Problem description ▸ Reproduce all records verbatim.

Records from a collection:
## Start

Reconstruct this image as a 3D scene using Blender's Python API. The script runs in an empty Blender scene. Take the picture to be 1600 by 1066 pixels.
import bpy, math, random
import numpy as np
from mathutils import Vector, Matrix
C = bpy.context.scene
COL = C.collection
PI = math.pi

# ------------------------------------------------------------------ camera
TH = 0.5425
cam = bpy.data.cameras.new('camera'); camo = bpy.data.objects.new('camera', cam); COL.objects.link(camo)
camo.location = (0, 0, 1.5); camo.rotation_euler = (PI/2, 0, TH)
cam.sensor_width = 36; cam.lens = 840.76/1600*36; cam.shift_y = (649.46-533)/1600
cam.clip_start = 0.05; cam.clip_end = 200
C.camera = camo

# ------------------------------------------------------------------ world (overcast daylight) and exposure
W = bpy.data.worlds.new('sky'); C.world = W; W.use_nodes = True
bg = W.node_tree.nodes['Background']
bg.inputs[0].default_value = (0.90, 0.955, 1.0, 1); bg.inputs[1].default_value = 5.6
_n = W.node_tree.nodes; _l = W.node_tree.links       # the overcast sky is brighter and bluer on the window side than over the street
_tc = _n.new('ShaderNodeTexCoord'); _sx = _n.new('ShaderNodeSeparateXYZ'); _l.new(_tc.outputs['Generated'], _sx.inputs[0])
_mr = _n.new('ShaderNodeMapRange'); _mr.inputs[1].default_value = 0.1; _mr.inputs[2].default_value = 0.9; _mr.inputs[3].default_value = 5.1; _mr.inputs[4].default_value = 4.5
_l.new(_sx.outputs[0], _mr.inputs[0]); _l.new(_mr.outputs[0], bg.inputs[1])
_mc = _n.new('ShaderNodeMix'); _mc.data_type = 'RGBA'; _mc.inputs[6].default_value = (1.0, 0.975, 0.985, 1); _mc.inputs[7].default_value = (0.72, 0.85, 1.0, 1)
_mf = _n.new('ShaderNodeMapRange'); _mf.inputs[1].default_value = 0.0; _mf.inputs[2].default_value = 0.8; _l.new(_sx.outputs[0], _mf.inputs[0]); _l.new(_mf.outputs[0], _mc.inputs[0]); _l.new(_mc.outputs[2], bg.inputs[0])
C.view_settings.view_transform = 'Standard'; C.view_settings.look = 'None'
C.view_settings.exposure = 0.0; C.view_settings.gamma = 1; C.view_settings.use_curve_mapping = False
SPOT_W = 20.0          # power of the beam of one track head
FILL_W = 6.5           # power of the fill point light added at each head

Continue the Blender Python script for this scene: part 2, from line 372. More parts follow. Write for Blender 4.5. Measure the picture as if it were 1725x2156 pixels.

## End

Reply to the exercise ▸
Reconstruct this image as a 3D scene using Blender's Python API. The script runs in an empty Blender scene. Take the picture to be 1600 by 1066 pixels.
import bpy, math, random
import numpy as np
from mathutils import Vector, Matrix
C = bpy.context.scene
COL = C.collection
PI = math.pi

# ------------------------------------------------------------------ camera
TH = 0.5425
cam = bpy.data.cameras.new('camera'); camo = bpy.data.objects.new('camera', cam); COL.objects.link(camo)
camo.location = (0, 0, 1.5); camo.rotation_euler = (PI/2, 0, TH)
cam.sensor_width = 36; cam.lens = 840.76/1600*36; cam.shift_y = (649.46-533)/1600
cam.clip_start = 0.05; cam.clip_end = 200
C.camera = camo

# ------------------------------------------------------------------ world (overcast daylight) and exposure
W = bpy.data.worlds.new('sky'); C.world = W; W.use_nodes = True
bg = W.node_tree.nodes['Background']
bg.inputs[0].default_value = (0.90, 0.955, 1.0, 1); bg.inputs[1].default_value = 5.6
_n = W.node_tree.nodes; _l = W.node_tree.links       # the overcast sky is brighter and bluer on the window side than over the street
_tc = _n.new('ShaderNodeTexCoord'); _sx = _n.new('ShaderNodeSeparateXYZ'); _l.new(_tc.outputs['Generated'], _sx.inputs[0])
_mr = _n.new('ShaderNodeMapRange'); _mr.inputs[1].default_value = 0.1; _mr.inputs[2].default_value = 0.9; _mr.inputs[3].default_value = 5.1; _mr.inputs[4].default_value = 4.5
_l.new(_sx.outputs[0], _mr.inputs[0]); _l.new(_mr.outputs[0], bg.inputs[1])
_mc = _n.new('ShaderNodeMix'); _mc.data_type = 'RGBA'; _mc.inputs[6].default_value = (1.0, 0.975, 0.985, 1); _mc.inputs[7].default_value = (0.72, 0.85, 1.0, 1)
_mf = _n.new('ShaderNodeMapRange'); _mf.inputs[1].default_value = 0.0; _mf.inputs[2].default_value = 0.8; _l.new(_sx.outputs[0], _mf.inputs[0]); _l.new(_mf.outputs[0], _mc.inputs[0]); _l.new(_mc.outputs[2], bg.inputs[0])
C.view_settings.view_transform = 'Standard'; C.view_settings.look = 'None'
C.view_settings.exposure = 0.0; C.view_settings.gamma = 1; C.view_settings.use_curve_mapping = False
SPOT_W = 20.0          # power of the beam of one track head
FILL_W = 6.5           # power of the fill point light added at each head

Continue the Blender Python script for this scene: part 2, from line 372. More parts follow. Write for Blender 4.5. Measure the picture as if it were 1725x2156 pixels.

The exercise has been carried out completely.